<<<<

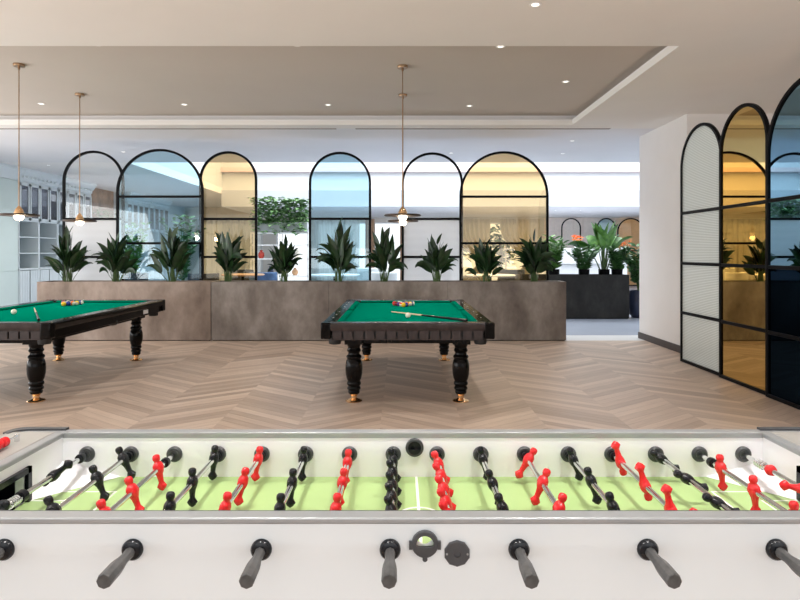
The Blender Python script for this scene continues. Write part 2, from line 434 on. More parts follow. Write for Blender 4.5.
# wall behind the viewer: big windows between piers
bw = MB()
for x in (-9.4, -4.6, 0.2, 5.0): bw.box(x, x+0.5, -5.0, -4.9, 0, CZ)
bw.box(7.7, 8.2, -5, -4.9, 0, CZ).box(-9.4, 8.2, -5, -4.9, 3.05, CZ).box(-9.4, 8.2, -5, -4.9, 0, 0.35)
struct('wall_rear', bw, M['wall'], smooth=False)
struct('wall_left', MB().box(-9.6, -9.4, 10.0, 26.4, 0, CZ).box(-9.6, -9.4, -5, 10.0, 3.0, CZ), M['cab_white'], smooth=False)
# far wall with window openings
WINS = [(-8.7, -6.0), (-5.4, -3.9), (-3.6, -1.35), (-1.15, 0.1), (2.1, 5.9)]
fw = MB(); xs = -9.4
for a, b_ in WINS:
    fw.box(xs, a, 26.2, 26.4, 0, 2.95); fw.box(a, b_, 26.2, 26.4, 2.75, 2.95); fw.box(a, b_, 26.2, 26.4, 0, 0.12); xs = b_
fw.box(xs, 6.3, 26.2, 26.4, 0, 2.95); fw.box(-9.4, -5.9, 26.2, 26.4, 2.95, CZ)
struct('wall_far', fw, M['stone_wall'], smooth=False)
pw = MB().box(6.3, 12.2, 26.2, 26.4, 0, 2.95)
for i in range(14): pw.box(6.32+i*0.42, 6.70+i*0.42, 26.17, 26.2, 0.05, 2.93)
struct('wall_far_panelled', pw, M['pinkwall'], smooth=False)
for i, (a, b_) in enumerate(WINS):
    f = MB()
    f.box(a, a+0.06, 26.22, 26.3, 0.12, 2.75).box(b_-0.06, b_, 26.22, 26.3, 0.12, 2.75).box(a, b_, 26.22, 26.3, 2.69, 2.75).box(a, b_, 26.22, 26.3, 0.12, 0.18)
    n = max(1, round((b_-a)/1.3))
    for k in range(1, n): f.box(a+(b_-a)*k/n-0.025, a+(b_-a)*k/n+0.025, 26.22, 26.3, 0.18, 2.69)
    w = struct('window_%d' % (i+1), f, M['white_metal'], smooth=False)
    p = MB().box(a+0.06, b_-0.06, 26.255, 26.265, 0.18, 2.69).build('pane', M['glass_clear'], w, smooth=False)
struct('ground_outside', MB().box(-25, 25, 26.4, 45, -0.1, -0.02), M['tile_light'], smooth=False)
# slot air diffusers in the ceiling behind the tray
for i, (a, b_) in enumerate(((-8.0, -1.0), (-0.7, 3.3))):
    o = MB().box(a, b_, 9.40, 9.47, CZ-0.006, CZ).build('slot_air_diffuser', M['grille'], loc=((a+b_)/2, 9.43, CZ-0.006), smooth=False)
    tag(o, ['long grey slot air diffuser in ceiling above left half of the long planters', 'shorter grey slot air diffuser in ceiling towards the right pier'][i], 'air vent', 'ceiling slot air diffusers')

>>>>

## WHAT TO WORK ON
Quote every line word for word and keep the images out of the copy.

## FULL OUTPUT
The Blender Python script for this scene continues. Write part 2, from line 434 on. More parts follow. Write for Blender 4.5.
# wall behind the viewer: big windows between piers
bw = MB()
for x in (-9.4, -4.6, 0.2, 5.0): bw.box(x, x+0.5, -5.0, -4.9, 0, CZ)
bw.box(7.7, 8.2, -5, -4.9, 0, CZ).box(-9.4, 8.2, -5, -4.9, 3.05, CZ).box(-9.4, 8.2, -5, -4.9, 0, 0.35)
struct('wall_rear', bw, M['wall'], smooth=False)
struct('wall_left', MB().box(-9.6, -9.4, 10.0, 26.4, 0, CZ).box(-9.6, -9.4, -5, 10.0, 3.0, CZ), M['cab_white'], smooth=False)
# far wall with window openings
WINS = [(-8.7, -6.0), (-5.4, -3.9), (-3.6, -1.35), (-1.15, 0.1), (2.1, 5.9)]
fw = MB(); xs = -9.4
for a, b_ in WINS:
    fw.box(xs, a, 26.2, 26.4, 0, 2.95); fw.box(a, b_, 26.2, 26.4, 2.75, 2.95); fw.box(a, b_, 26.2, 26.4, 0, 0.12); xs = b_
fw.box(xs, 6.3, 26.2, 26.4, 0, 2.95); fw.box(-9.4, -5.9, 26.2, 26.4, 2.95, CZ)
struct('wall_far', fw, M['stone_wall'], smooth=False)
pw = MB().box(6.3, 12.2, 26.2, 26.4, 0, 2.95)
for i in range(14): pw.box(6.32+i*0.42, 6.70+i*0.42, 26.17, 26.2, 0.05, 2.93)
struct('wall_far_panelled', pw, M['pinkwall'], smooth=False)
for i, (a, b_) in enumerate(WINS):
    f = MB()
    f.box(a, a+0.06, 26.22, 26.3, 0.12, 2.75).box(b_-0.06, b_, 26.22, 26.3, 0.12, 2.75).box(a, b_, 26.22, 26.3, 2.69, 2.75).box(a, b_, 26.22, 26.3, 0.12, 0.18)
    n = max(1, round((b_-a)/1.3))
    for k in range(1, n): f.box(a+(b_-a)*k/n-0.025, a+(b_-a)*k/n+0.025, 26.22, 26.3, 0.18, 2.69)
    w = struct('window_%d' % (i+1), f, M['white_metal'], smooth=False)
    p = MB().box(a+0.06, b_-0.06, 26.255, 26.265, 0.18, 2.69).build('pane', M['glass_clear'], w, smooth=False)
struct('ground_outside', MB().box(-25, 25, 26.4, 45, -0.1, -0.02), M['tile_light'], smooth=False)
# slot air diffusers in the ceiling behind the tray
for i, (a, b_) in enumerate(((-8.0, -1.0), (-0.7, 3.3))):
    o = MB().box(a, b_, 9.40, 9.47, CZ-0.006, CZ).build('slot_air_diffuser', M['grille'], loc=((a+b_)/2, 9.43, CZ-0.006), smooth=False)
    tag(o, ['long grey slot air diffuser in ceiling above left half of the long planters', 'shorter grey slot air diffuser in ceiling towards the right pier'][i], 'air vent', 'ceiling slot air diffusers')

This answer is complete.